Displaying images with imshow in Matplotlib - Time & Space Complexity
When we use imshow to display images, it processes pixel data. Understanding how the time to display grows with image size helps us know what to expect when working with bigger images.
We want to know: how does the time to show an image change as the image gets larger?
Analyze the time complexity of the following code snippet.
import matplotlib.pyplot as plt
import numpy as np
image = np.random.rand(1000, 1000) # Create a 1000x1000 image
plt.imshow(image, cmap='gray')
plt.show()
This code creates a 1000 by 1000 pixel image with random grayscale values and displays it using imshow.
Identify the loops, recursion, array traversals that repeat.
- Primary operation: Processing each pixel in the 2D image array to prepare it for display.
- How many times: Once for every pixel, so for a 1000x1000 image, 1,000,000 times.
As the image size grows, the number of pixels grows by width times height.

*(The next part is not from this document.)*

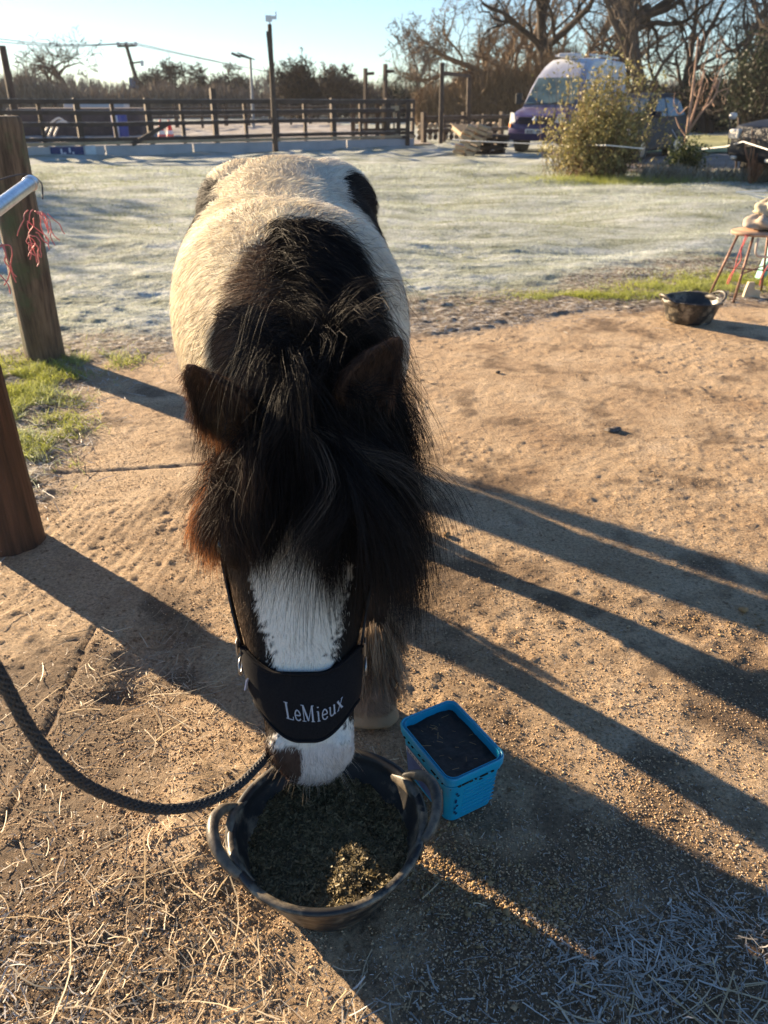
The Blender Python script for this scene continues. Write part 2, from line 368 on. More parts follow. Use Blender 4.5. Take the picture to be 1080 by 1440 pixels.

The time to process and display grows roughly with the total number of pixels.
| Input Size (n x n) | Approx. Operations |
|---|---|
| 10 x 10 | 100 |
| 100 x 100 | 10,000 |
| 1000 x 1000 | 1,000,000 |
Pattern observation: If you double the width and height, the total pixels (and work) increase by about four times.
Time Complexity: O(n^2)
This means the time to display grows roughly with the square of the image width (assuming width and height are similar), because each pixel must be processed.
[X] Wrong: "Displaying an image takes the same time no matter how big it is."
[OK] Correct: The display time depends on how many pixels there are. Bigger images have more pixels, so they take more time to process and show.
Knowing how image size affects display time helps you understand performance in data visualization. This skill shows you can think about how data size impacts your tools, which is useful in many data science tasks.
"What if we display a color image with three color channels instead of a grayscale image? How would the time complexity change?"